• Task prompt:
Give back exactly the lines from the start of the listing to the line containing "O(-5.42, 6.6, 110, 'sunlit", inclusive, and nothing beyond them.

— START —

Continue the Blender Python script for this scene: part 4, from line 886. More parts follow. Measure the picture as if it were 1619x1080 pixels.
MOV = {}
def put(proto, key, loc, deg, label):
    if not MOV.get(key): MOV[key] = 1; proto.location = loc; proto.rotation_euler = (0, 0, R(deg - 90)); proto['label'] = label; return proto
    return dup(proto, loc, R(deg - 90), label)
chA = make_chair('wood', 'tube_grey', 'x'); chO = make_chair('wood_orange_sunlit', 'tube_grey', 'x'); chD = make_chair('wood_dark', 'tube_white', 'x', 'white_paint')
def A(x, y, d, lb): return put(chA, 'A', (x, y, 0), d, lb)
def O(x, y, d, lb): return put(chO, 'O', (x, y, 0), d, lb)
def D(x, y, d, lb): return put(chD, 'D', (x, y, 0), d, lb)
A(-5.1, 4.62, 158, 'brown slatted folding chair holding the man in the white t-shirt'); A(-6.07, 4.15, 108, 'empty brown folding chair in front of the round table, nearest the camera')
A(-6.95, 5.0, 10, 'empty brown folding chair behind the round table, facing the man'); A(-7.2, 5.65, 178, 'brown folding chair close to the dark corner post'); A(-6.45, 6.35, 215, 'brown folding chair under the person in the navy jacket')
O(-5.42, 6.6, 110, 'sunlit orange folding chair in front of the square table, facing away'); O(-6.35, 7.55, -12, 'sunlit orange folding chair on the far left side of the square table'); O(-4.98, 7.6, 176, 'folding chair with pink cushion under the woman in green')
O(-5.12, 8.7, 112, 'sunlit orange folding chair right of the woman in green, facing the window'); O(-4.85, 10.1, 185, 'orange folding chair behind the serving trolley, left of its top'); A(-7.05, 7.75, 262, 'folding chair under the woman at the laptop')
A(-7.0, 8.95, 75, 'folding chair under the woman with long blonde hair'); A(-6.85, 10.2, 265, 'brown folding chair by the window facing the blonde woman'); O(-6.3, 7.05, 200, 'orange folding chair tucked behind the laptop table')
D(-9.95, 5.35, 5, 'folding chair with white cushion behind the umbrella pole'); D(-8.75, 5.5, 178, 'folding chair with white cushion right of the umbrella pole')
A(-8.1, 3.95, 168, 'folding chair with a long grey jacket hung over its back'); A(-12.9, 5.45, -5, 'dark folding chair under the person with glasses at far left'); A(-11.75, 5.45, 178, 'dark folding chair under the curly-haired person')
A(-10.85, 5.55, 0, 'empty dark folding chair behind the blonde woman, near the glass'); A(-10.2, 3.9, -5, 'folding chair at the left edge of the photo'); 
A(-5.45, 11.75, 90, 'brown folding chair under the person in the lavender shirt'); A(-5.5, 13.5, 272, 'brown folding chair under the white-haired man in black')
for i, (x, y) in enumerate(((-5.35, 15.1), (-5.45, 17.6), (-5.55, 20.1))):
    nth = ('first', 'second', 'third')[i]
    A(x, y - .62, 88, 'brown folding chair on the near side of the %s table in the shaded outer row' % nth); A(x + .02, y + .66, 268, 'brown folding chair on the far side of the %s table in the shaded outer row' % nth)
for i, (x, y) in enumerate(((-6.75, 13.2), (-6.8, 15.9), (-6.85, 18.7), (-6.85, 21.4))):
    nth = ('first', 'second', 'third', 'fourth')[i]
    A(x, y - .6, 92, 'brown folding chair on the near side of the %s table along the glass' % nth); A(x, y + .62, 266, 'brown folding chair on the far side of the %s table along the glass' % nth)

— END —

• Problem solution:
Continue the Blender Python script for this scene: part 4, from line 886. More parts follow. Measure the picture as if it were 1619x1080 pixels.
MOV = {}
def put(proto, key, loc, deg, label):
    if not MOV.get(key): MOV[key] = 1; proto.location = loc; proto.rotation_euler = (0, 0, R(deg - 90)); proto['label'] = label; return proto
    return dup(proto, loc, R(deg - 90), label)
chA = make_chair('wood', 'tube_grey', 'x'); chO = make_chair('wood_orange_sunlit', 'tube_grey', 'x'); chD = make_chair('wood_dark', 'tube_white', 'x', 'white_paint')
def A(x, y, d, lb): return put(chA, 'A', (x, y, 0), d, lb)
def O(x, y, d, lb): return put(chO, 'O', (x, y, 0), d, lb)
def D(x, y, d, lb): return put(chD, 'D', (x, y, 0), d, lb)
A(-5.1, 4.62, 158, 'brown slatted folding chair holding the man in the white t-shirt'); A(-6.07, 4.15, 108, 'empty brown folding chair in front of the round table, nearest the camera')
A(-6.95, 5.0, 10, 'empty brown folding chair behind the round table, facing the man'); A(-7.2, 5.65, 178, 'brown folding chair close to the dark corner post'); A(-6.45, 6.35, 215, 'brown folding chair under the person in the navy jacket')
O(-5.42, 6.6, 110, 'sunlit orange folding chair in front of the square table, facing away'); O(-6.35, 7.55, -12, 'sunlit orange folding chair on the far left side of the square table'); O(-4.98, 7.6, 176, 'folding chair with pink cushion under the woman in green')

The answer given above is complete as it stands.